**EXERCISE DETAILS**
Only the number is needed: how many lines contain the word "scene"?

**GIVEN MATERIAL**
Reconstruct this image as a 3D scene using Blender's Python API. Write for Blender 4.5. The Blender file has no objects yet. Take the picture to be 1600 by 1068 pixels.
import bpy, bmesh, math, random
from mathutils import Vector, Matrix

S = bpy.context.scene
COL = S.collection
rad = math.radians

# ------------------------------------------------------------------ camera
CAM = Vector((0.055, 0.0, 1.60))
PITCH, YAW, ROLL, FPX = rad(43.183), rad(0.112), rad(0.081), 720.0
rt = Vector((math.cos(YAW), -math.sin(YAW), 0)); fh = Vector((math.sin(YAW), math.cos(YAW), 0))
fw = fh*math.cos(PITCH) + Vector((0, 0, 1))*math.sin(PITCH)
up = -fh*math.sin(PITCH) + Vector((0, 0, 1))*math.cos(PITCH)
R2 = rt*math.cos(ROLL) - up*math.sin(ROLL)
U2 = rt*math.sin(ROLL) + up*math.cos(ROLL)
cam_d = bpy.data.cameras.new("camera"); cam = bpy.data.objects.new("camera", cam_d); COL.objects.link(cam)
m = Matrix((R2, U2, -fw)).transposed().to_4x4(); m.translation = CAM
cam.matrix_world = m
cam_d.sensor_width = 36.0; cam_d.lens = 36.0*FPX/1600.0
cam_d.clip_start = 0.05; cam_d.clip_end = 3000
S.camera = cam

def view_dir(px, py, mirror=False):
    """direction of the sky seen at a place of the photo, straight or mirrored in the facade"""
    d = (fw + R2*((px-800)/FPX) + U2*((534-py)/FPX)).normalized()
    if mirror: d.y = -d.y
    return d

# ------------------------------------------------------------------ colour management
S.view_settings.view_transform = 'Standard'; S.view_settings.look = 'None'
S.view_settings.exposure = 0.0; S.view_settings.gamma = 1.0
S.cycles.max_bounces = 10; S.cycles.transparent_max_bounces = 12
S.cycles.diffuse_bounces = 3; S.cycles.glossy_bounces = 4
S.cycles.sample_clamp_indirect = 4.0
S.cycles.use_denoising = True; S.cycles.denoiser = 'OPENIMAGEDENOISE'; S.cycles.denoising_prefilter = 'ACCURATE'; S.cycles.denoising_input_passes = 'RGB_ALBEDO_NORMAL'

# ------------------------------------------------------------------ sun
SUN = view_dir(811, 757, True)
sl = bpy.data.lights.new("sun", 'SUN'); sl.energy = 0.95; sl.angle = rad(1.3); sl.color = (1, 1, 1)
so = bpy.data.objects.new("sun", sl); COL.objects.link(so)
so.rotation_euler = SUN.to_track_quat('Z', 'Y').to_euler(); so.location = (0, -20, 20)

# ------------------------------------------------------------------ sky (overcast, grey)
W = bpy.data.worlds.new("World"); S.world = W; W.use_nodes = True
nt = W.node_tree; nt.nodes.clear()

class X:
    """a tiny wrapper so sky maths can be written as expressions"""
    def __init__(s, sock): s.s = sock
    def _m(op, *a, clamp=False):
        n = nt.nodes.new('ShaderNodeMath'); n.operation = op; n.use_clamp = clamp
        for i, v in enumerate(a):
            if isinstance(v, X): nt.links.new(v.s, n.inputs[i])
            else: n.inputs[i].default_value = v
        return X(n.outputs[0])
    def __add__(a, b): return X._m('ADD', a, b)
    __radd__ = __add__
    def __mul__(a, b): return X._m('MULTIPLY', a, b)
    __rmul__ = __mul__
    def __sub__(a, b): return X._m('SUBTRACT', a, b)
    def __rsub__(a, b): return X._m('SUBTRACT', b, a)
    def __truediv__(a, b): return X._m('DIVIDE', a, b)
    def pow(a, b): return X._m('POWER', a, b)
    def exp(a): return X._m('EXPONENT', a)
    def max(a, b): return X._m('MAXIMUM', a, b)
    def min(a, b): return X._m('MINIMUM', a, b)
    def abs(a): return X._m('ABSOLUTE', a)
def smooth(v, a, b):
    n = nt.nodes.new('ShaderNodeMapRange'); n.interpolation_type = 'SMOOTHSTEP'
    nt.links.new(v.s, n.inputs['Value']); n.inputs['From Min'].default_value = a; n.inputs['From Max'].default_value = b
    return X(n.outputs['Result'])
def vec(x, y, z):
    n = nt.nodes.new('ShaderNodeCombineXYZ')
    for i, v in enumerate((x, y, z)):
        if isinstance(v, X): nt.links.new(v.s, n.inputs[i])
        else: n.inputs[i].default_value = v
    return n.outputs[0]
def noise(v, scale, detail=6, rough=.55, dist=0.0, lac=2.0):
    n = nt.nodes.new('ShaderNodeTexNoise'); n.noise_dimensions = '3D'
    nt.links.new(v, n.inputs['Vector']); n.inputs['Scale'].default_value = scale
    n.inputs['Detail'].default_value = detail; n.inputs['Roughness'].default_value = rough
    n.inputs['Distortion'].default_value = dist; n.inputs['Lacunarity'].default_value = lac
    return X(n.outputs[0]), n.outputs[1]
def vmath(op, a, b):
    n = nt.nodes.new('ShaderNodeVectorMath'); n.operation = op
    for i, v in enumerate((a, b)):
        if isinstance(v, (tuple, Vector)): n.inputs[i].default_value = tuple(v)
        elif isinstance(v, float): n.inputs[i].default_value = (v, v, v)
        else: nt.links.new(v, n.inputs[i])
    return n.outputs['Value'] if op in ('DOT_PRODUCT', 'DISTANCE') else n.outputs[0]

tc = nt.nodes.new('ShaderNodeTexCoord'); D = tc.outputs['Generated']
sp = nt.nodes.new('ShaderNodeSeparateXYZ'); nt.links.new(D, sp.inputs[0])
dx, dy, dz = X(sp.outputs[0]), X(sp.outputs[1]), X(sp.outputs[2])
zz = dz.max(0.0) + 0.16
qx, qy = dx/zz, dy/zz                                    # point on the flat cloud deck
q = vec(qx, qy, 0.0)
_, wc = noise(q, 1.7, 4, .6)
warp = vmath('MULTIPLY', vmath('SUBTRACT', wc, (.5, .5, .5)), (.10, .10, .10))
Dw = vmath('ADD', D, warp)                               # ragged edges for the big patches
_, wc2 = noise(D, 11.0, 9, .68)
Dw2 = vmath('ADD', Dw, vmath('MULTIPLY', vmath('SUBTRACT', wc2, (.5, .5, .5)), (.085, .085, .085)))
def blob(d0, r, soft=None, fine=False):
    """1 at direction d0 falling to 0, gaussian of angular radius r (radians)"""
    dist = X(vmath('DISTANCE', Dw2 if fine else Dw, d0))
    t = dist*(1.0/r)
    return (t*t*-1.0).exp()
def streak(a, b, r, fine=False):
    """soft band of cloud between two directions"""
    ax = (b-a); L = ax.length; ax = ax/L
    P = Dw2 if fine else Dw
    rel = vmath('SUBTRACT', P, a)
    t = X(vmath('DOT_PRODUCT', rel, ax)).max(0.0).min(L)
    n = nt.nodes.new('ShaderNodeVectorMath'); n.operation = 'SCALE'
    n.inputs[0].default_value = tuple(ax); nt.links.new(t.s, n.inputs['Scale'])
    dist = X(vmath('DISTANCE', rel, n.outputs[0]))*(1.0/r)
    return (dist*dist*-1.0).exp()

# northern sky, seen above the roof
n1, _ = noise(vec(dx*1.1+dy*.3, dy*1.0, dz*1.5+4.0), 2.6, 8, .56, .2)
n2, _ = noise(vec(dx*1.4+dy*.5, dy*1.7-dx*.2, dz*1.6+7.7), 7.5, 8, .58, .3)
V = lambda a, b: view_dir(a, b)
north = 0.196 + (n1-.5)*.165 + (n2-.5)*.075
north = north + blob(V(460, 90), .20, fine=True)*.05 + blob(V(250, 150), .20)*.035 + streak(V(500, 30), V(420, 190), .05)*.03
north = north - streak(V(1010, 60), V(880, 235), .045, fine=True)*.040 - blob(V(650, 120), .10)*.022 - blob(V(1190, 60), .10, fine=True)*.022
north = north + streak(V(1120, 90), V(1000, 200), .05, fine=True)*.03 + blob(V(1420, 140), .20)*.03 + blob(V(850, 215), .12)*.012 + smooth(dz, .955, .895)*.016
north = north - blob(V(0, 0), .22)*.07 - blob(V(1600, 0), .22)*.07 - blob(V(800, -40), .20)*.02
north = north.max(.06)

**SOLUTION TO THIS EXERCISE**
2